• Supplied data:
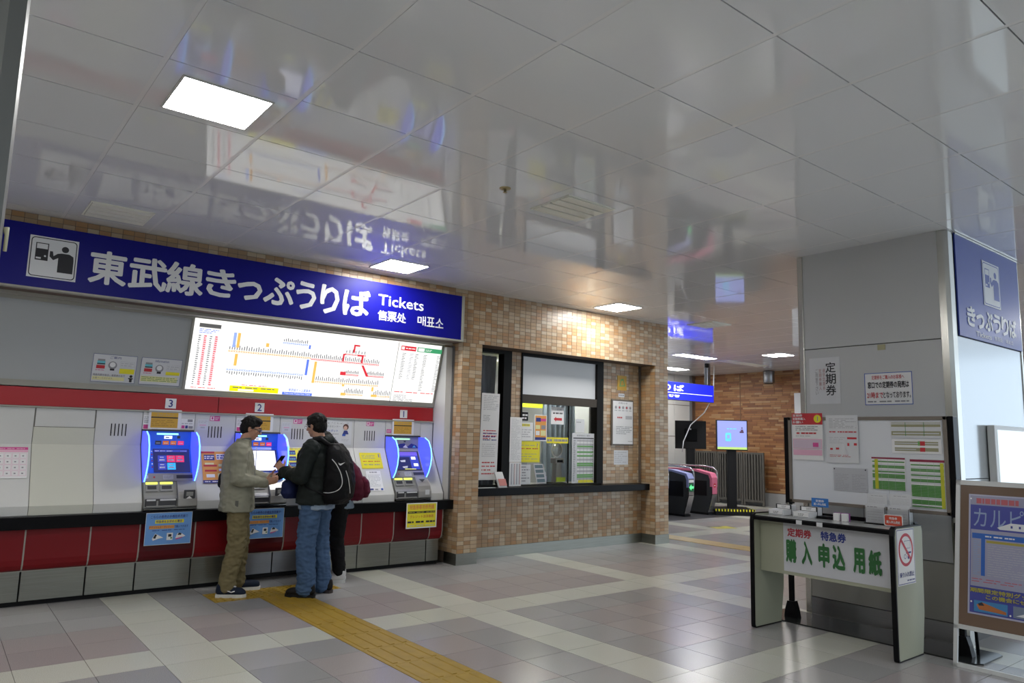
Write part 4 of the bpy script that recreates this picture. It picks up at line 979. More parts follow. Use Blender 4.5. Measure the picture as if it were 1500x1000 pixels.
s = Sheet((8.402, 7.912, 2.594), (1, 0, 0), (0, 0, -1), 0.207, 0.232, AMBER, 0.006); s.poly([(0.2, 0.75), (0.35, 0.25), (0.65, 0.2), (0.85, 0.7)], LGREEN); s.poly([(0.33, 0.68), (0.42, 0.35), (0.6, 0.32), (0.72, 0.64)], AMBER); notice('call_plate', 'small amber square plate high on tiles above framed notice', 'plate', s)
s = Sheet((8.43, 7.912, 2.312), (1, 0, 0), (0, 0, -1), 0.135, 0.055, PAPERG, 0.003); s.lines(0.1, 0.2, 0.9, 0.8, 1, INKG, 0.6); notice('label_plate', 'tiny grey label on tiles between amber plate and framed notice', 'label', s)
s = Sheet((8.335, 7.913, 1.428), (1, 0, 0), (0, 0, -1), 0.322, 0.222, PAPERG, 0.001); s.lines(0.05, 0.08, 0.95, 0.9, 6, INKL, 0.4, 3); notice('notice_sheet', 'small white paper taped on tiles below the framed notice', 'notice', s)

# ================================================================== RIGHT: notices on the white pillar
def px_sheet(X, y, z, w, h, m_, th=0.0012): return Sheet((X, y, z), (0, -1, 0), (0, 0, -1), w, h, m_, th)
s = px_sheet(6.718, 3.757, 2.418, 0.307, 0.445, PAPERG)
s.text('定期券', 0.70, 0.11, 0.22, INK, 0.015, 'C', 0.32, vertical=True)
for k, (tx, m_) in enumerate((('通学定期券', INKR), ('定期券購入', INKR), ('ご用意下さい', INKG))): s.text(tx, 0.48-0.12*k, 0.24, 0.085, mat('faded_red', (0.45, 0.22, 0.22), 0.6) if m_ is INKR else INKG, 0.0, 'C', 0.085, vertical=True)
notice('notice_sheet', 'pale sheet with three large upright black characters on white pillar', 'notice', s)
s = px_sheet(6.718, 3.221, 2.243, 0.42, 0.292, PAPER); s.frame(0, 0, 1, 1, 0.006, INKB)
s.text('定期券をご購入のお客様へ', 0.5, 0.08, 0.13, INKR, 0.01, 'C', 0.68); s.text('窓口での定期券の発売は', 0.5, 0.28, 0.2, INK, 0.03, 'C', 0.86)
s.text('21時まで', 0.05, 0.60, 0.19, INKR, 0.02, 'L', 0.34); s.text('となっております。', 0.40, 0.60, 0.19, INK, 0.02, 'L', 0.56); s.lines(0.06, 0.86, 0.92, 0.93, 1, INKG, 0.6)
notice('notice_sheet', 'blue bordered white notice taped to the pillar above whiteboard', 'notice', s)
t_ = tag(B().box(6.715, 6.7195, 3.02, 3.09, 2.45, 2.50, mat('old_tape', (0.45, 0.42, 0.25), 0.6)).build('tape_mark'), 'yellowed tape remnant on the pillar above blue bordered notice', 'tape')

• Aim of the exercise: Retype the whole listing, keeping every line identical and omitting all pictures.

• Solved problem:
Write part 4 of the bpy script that recreates this picture. It picks up at line 979. More parts follow. Use Blender 4.5. Measure the picture as if it were 1500x1000 pixels.
s = Sheet((8.402, 7.912, 2.594), (1, 0, 0), (0, 0, -1), 0.207, 0.232, AMBER, 0.006); s.poly([(0.2, 0.75), (0.35, 0.25), (0.65, 0.2), (0.85, 0.7)], LGREEN); s.poly([(0.33, 0.68), (0.42, 0.35), (0.6, 0.32), (0.72, 0.64)], AMBER); notice('call_plate', 'small amber square plate high on tiles above framed notice', 'plate', s)
s = Sheet((8.43, 7.912, 2.312), (1, 0, 0), (0, 0, -1), 0.135, 0.055, PAPERG, 0.003); s.lines(0.1, 0.2, 0.9, 0.8, 1, INKG, 0.6); notice('label_plate', 'tiny grey label on tiles between amber plate and framed notice', 'label', s)
s = Sheet((8.335, 7.913, 1.428), (1, 0, 0), (0, 0, -1), 0.322, 0.222, PAPERG, 0.001); s.lines(0.05, 0.08, 0.95, 0.9, 6, INKL, 0.4, 3); notice('notice_sheet', 'small white paper taped on tiles below the framed notice', 'notice', s)

# ================================================================== RIGHT: notices on the white pillar
def px_sheet(X, y, z, w, h, m_, th=0.0012): return Sheet((X, y, z), (0, -1, 0), (0, 0, -1), w, h, m_, th)
s = px_sheet(6.718, 3.757, 2.418, 0.307, 0.445, PAPERG)
s.text('定期券', 0.70, 0.11, 0.22, INK, 0.015, 'C', 0.32, vertical=True)
for k, (tx, m_) in enumerate((('通学定期券', INKR), ('定期券購入', INKR), ('ご用意下さい', INKG))): s.text(tx, 0.48-0.12*k, 0.24, 0.085, mat('faded_red', (0.45, 0.22, 0.22), 0.6) if m_ is INKR else INKG, 0.0, 'C', 0.085, vertical=True)
notice('notice_sheet', 'pale sheet with three large upright black characters on white pillar', 'notice', s)
s = px_sheet(6.718, 3.221, 2.243, 0.42, 0.292, PAPER); s.frame(0, 0, 1, 1, 0.006, INKB)
s.text('定期券をご購入のお客様へ', 0.5, 0.08, 0.13, INKR, 0.01, 'C', 0.68); s.text('窓口での定期券の発売は', 0.5, 0.28, 0.2, INK, 0.03, 'C', 0.86)
s.text('21時まで', 0.05, 0.60, 0.19, INKR, 0.02, 'L', 0.34); s.text('となっております。', 0.40, 0.60, 0.19, INK, 0.02, 'L', 0.56); s.lines(0.06, 0.86, 0.92, 0.93, 1, INKG, 0.6)
notice('notice_sheet', 'blue bordered white notice taped to the pillar above whiteboard', 'notice', s)
t_ = tag(B().box(6.715, 6.7195, 3.02, 3.09, 2.45, 2.50, mat('old_tape', (0.45, 0.42, 0.25), 0.6)).build('tape_mark'), 'yellowed tape remnant on the pillar above blue bordered notice', 'tape')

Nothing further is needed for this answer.